Directions: Repeat verbatim the lines from the one containing "Reconstruct this image" to the one containing "COL = SC.collection", ends included, minus any pictures.

Input material:
:::

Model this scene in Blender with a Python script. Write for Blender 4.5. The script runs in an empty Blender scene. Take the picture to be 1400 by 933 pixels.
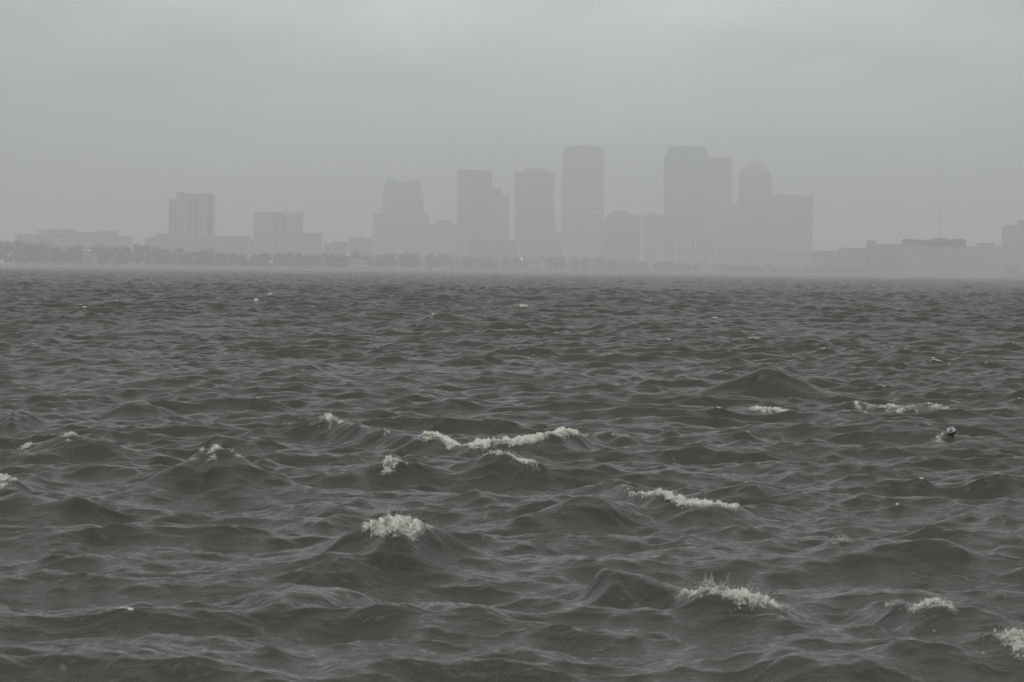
import bpy, bmesh, math, random
import numpy as np
from mathutils import Vector, Matrix, Euler

R = math.radians
random.seed(7)
rng = np.random.default_rng(11)
S = bpy.context.scene
COL = S.collection

# ------------------------------------------------------------------ camera
CAM_H = 2.0                                    # eye height on a low sea wall
REF_H = 4.8                                    # the waves below are written for twice the size
WS = CAM_H / REF_H
HORIZON = 368.7
HFOV = 16.0
ROLL = 0.65
F = 700 / math.tan(R(HFOV / 2))               # focal length in photo pixels (1400 wide)
PITCH = math.degrees(math.atan((466.5 - HORIZON) / F))
cam_d = bpy.data.cameras.new('camera')
cam_d.sensor_width = 36
cam_d.angle = R(HFOV)
cam_d.clip_start = 0.5
cam_d.clip_end = 40000
cam_d.dof.use_dof = True
cam_d.dof.focus_distance = 70
cam_d.dof.aperture_fstop = 11
cam = bpy.data.objects.new('camera', cam_d)
COL.objects.link(cam)
ROT = Matrix.Rotation(R(90 - PITCH), 3, 'X') @ Matrix.Rotation(R(ROLL), 3, 'Z')
cam.matrix_world = Matrix.Translation((0, 0, CAM_H)) @ ROT.to_4x4()
S.camera = cam
CAM = Vector((0, 0, CAM_H))


def ray(px, py):
    return ROT @ Vector(((px - 700) / F, -(py - 466.5) / F, -1.0))


def on_z(px, py, z=0.0):
    d = ray(px, py)
    t = (z - CAM_H) / d.z
    return CAM + d * t


def on_ref(px, py, z=0.0):
    d = ray(px, py)
    c = Vector((0, 0, REF_H))
    return c + d * ((z - REF_H) / d.z)


def at_y(px, py, y):
    d = ray(px, py)
    return CAM + d * (y / d.y)


# ------------------------------------------------------------------ helpers
def tag(o, label=None, cat=None, group=None, kind=None):
    if label: o['label'] = label
    if cat: o['category'] = cat
    if group: o['group'] = group
    if kind: o['kind'] = kind
    return o


def empty(name, loc):
    o = bpy.data.objects.new(name, None)
    COL.objects.link(o)
    o.location = loc
    o.empty_display_size = 1
    return o


def link_bm(name, bm, m, parent=None, loc=None):
    me = bpy.data.meshes.new(name)
    bm.normal_update()
    bm.to_mesh(me)
    bm.free()
    me.materials.append(m)
    o = bpy.data.objects.new(name, me)
    COL.objects.link(o)
    if loc is not None:
        o.location = loc
    if parent is not None:
        o.parent = parent
    return o


def add_box(bm, x0, x1, y0, y1, z0, z1, tx=0.0, ty=0.0):
    """box, its top optionally drawn in by tx / ty on each side"""
    v = [bm.verts.new(p) for p in (
        (x0, y0, z0), (x1, y0, z0), (x1, y1, z0), (x0, y1, z0),
        (x0 + tx, y0 + ty, z1), (x1 - tx, y0 + ty, z1), (x1 - tx, y1 - ty, z1), (x0 + tx, y1 - ty, z1))]
    for f in ((3, 2, 1, 0), (4, 5, 6, 7), (0, 1, 5, 4), (1, 2, 6, 5), (2, 3, 7, 6), (3, 0, 4, 7)):
        bm.faces.new([v[i] for i in f])


def add_prism(bm, pts, z0, z1):
    b = [bm.verts.new((p[0], p[1], z0)) for p in pts]
    t = [bm.verts.new((p[0], p[1], z1)) for p in pts]
    n = len(pts)
    bm.faces.new(b[::-1])
    bm.faces.new(t)
    for i in range(n):
        bm.faces.new((b[i], b[(i + 1) % n], t[(i + 1) % n], t[i]))


def add_lathe(bm, prof, n=16, cx=0, cy=0, sx=1, sy=1, a0=0.0):
    """prof: list of (radius, z) from bottom to top; closed at both ends"""
    rings = []
    for r, z in prof:
        rings.append([bm.verts.new((cx + sx * r * math.cos(a0 + 2 * math.pi * i / n),
                                    cy + sy * r * math.sin(a0 + 2 * math.pi * i / n), z)) for i in range(n)])
    for a, b in zip(rings, rings[1:]):
        for i in range(n):
            bm.faces.new((a[i], a[(i + 1) % n], b[(i + 1) % n], b[i]))
    bm.faces.new(rings[0][::-1])
    bm.faces.new(rings[-1])


def add_tube(bm, p, q, r0, r1, n=8):
    p, q = Vector(p), Vector(q)
    d = (q - p).normalized()
    u = d.orthogonal().normalized()
    w = d.cross(u)
    A = [bm.verts.new(p + r0 * (u * math.cos(2 * math.pi * i / n) + w * math.sin(2 * math.pi * i / n))) for i in range(n)]
    B = [bm.verts.new(q + r1 * (u * math.cos(2 * math.pi * i / n) + w * math.sin(2 * math.pi * i / n))) for i in range(n)]
    for i in range(n):
        bm.faces.new((A[i], A[(i + 1) % n], B[(i + 1) % n], B[i]))
    bm.faces.new(A[::-1])
    bm.faces.new(B)


# ------------------------------------------------------------------ numpy value noise
PERM = rng.permutation(256).astype(np.int32)
PERM = np.concatenate([PERM, PERM, PERM])
VAL = rng.random(256).astype(np.float32)


def vnoise(x, y, z):
    xi, yi, zi = np.floor(x), np.floor(y), np.floor(z)
    fx, fy, fz = x - xi, y - yi, z - zi
    xi, yi, zi = xi.astype(np.int64) & 255, yi.astype(np.int64) & 255, zi.astype(np.int64) & 255
    fx, fy, fz = fx * fx * (3 - 2 * fx), fy * fy * (3 - 2 * fy), fz * fz * (3 - 2 * fz)
    def h(i, j, k):
        return VAL[PERM[PERM[PERM[(xi + i) & 255] + ((yi + j) & 255)] + ((zi + k) & 255)]]
    c = 0
    for i in (0, 1):
        for j in (0, 1):
            for k in (0, 1):
                c = c + h(i, j, k) * (fx if i else 1 - fx) * (fy if j else 1 - fy) * (fz if k else 1 - fz)
    return c


def fbm(x, y, z, oct=4):
    s, a, t = 0, 1.0, 0
    for o in range(oct):
        f = 2.03 ** o
        s = s + a * vnoise(x * f + 17.3 * o, y * f + 5.1 * o, z * f + 9.7 * o)
        t += a
        a *= 0.55
    return s / t


# ------------------------------------------------------------------ materials
def mat(name):
    m = bpy.data.materials.new(name)
    m.use_nodes = True
    nt = m.node_tree
    return m, nt, nt.nodes['Principled BSDF']


def node(nt, t, **kw):
    n = nt.nodes.new(t)
    for k, v in kw.items():
        setattr(n, k, v)
    return n


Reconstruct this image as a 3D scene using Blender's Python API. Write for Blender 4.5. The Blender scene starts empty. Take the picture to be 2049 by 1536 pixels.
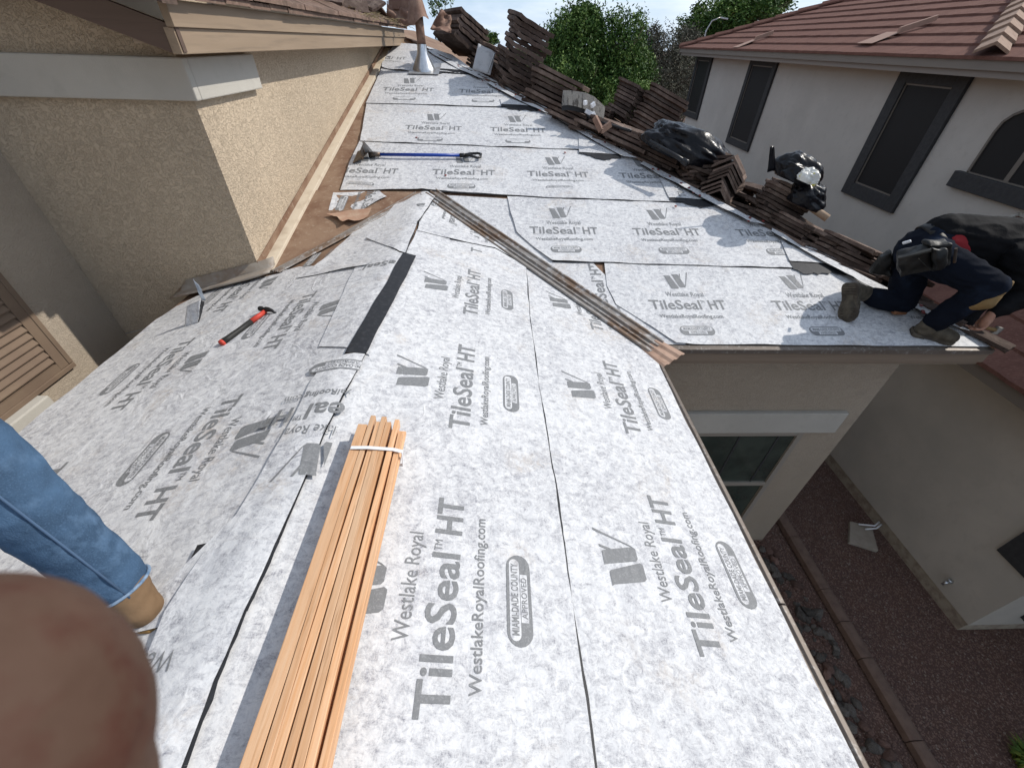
import bpy, bmesh, math, random
from mathutils import Vector, Matrix, noise as mnoise
from mathutils.geometry import delaunay_2d_cdt
random.seed(7)
R = math.radians
SC = bpy.context.scene
COL = SC.collection

# ------------------------------------------------------------------ camera, sky, sun, exposure
CZ = 4.64                                   # eye height above the side yard
FPX, PITCH, YAW, ROLL = 821.16, .69394, .04764, .03034
cy_, sy_, cp_, sp_, cr_, sr_ = math.cos(YAW), math.sin(YAW), math.cos(PITCH), math.sin(PITCH), math.cos(ROLL), math.sin(ROLL)
FW = Vector((sy_*cp_, cy_*cp_, -sp_))
_r = Vector((cy_, -sy_, 0)); _u = _r.cross(FW)
RT = _r*cr_ + _u*sr_
UP = -_r*sr_ + _u*cr_
CAM = Vector((0, 0, CZ))
cd = bpy.data.cameras.new('camera'); cam = bpy.data.objects.new('camera', cd); COL.objects.link(cam)
cd.sensor_width = 36; cd.lens = 36*FPX/2049; cd.clip_start = .005; cd.clip_end = 3000
m = Matrix((RT, UP, -FW)).transposed().to_4x4(); m.translation = CAM
cam.matrix_world = m
cd.dof.use_dof = True; cd.dof.focus_distance = 3.2; cd.dof.aperture_fstop = 19
SC.camera = cam
SUN = Vector((.72, .20, .66)).normalized()
w = bpy.data.worlds.new('World'); SC.world = w; w.use_nodes = True
nt = w.node_tree; nt.nodes.clear()
out = nt.nodes.new('ShaderNodeOutputWorld'); bg = nt.nodes.new('ShaderNodeBackground')
sky = nt.nodes.new('ShaderNodeTexSky'); sky.sky_type = 'NISHITA'; sky.sun_disc = False
sky.sun_elevation = math.asin(SUN.z); sky.sun_rotation = math.atan2(SUN.x, SUN.y)
sky.air_density = 1.0; sky.dust_density = .6; sky.ozone_density = 2.0
tc = nt.nodes.new('ShaderNodeTexCoord'); mp = nt.nodes.new('ShaderNodeMapping'); mp.inputs['Scale'].default_value = (1.2, 1.2, 5.5)
nz = nt.nodes.new('ShaderNodeTexNoise'); nz.inputs['Scale'].default_value = 2.6; nz.inputs['Detail'].default_value = 9; nz.inputs['Roughness'].default_value = .58
cr = nt.nodes.new('ShaderNodeValToRGB'); cr.color_ramp.elements[0].position = .36; cr.color_ramp.elements[1].position = .66
cr.color_ramp.elements[1].color = (.85, .85, .85, 1)
mx = nt.nodes.new('ShaderNodeMixRGB'); mx.inputs[2].default_value = (7.6, 8.2, 8.8, 1)
nt.links.new(tc.outputs['Generated'], mp.inputs[0]); nt.links.new(mp.outputs[0], nz.inputs[0]); nt.links.new(nz.outputs[0], cr.inputs[0])
sx_ = nt.nodes.new('ShaderNodeSeparateXYZ'); nt.links.new(tc.outputs['Generated'], sx_.inputs[0])
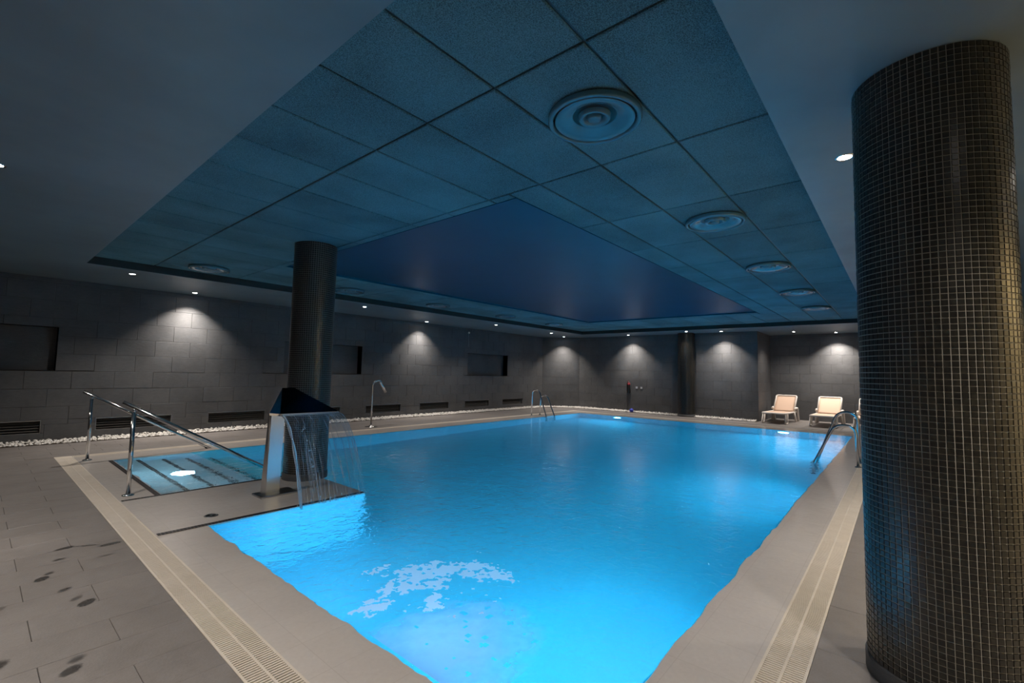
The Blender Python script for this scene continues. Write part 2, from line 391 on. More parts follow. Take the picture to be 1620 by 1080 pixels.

:::

Written response:
Reconstruct this image as a 3D scene using Blender's Python API. Write for Blender 4.5. The Blender scene starts empty. Take the picture to be 2049 by 1536 pixels.
import bpy, bmesh, math, random
from mathutils import Vector, Matrix, noise as mnoise
from mathutils.geometry import delaunay_2d_cdt
random.seed(7)
R = math.radians
SC = bpy.context.scene
COL = SC.collection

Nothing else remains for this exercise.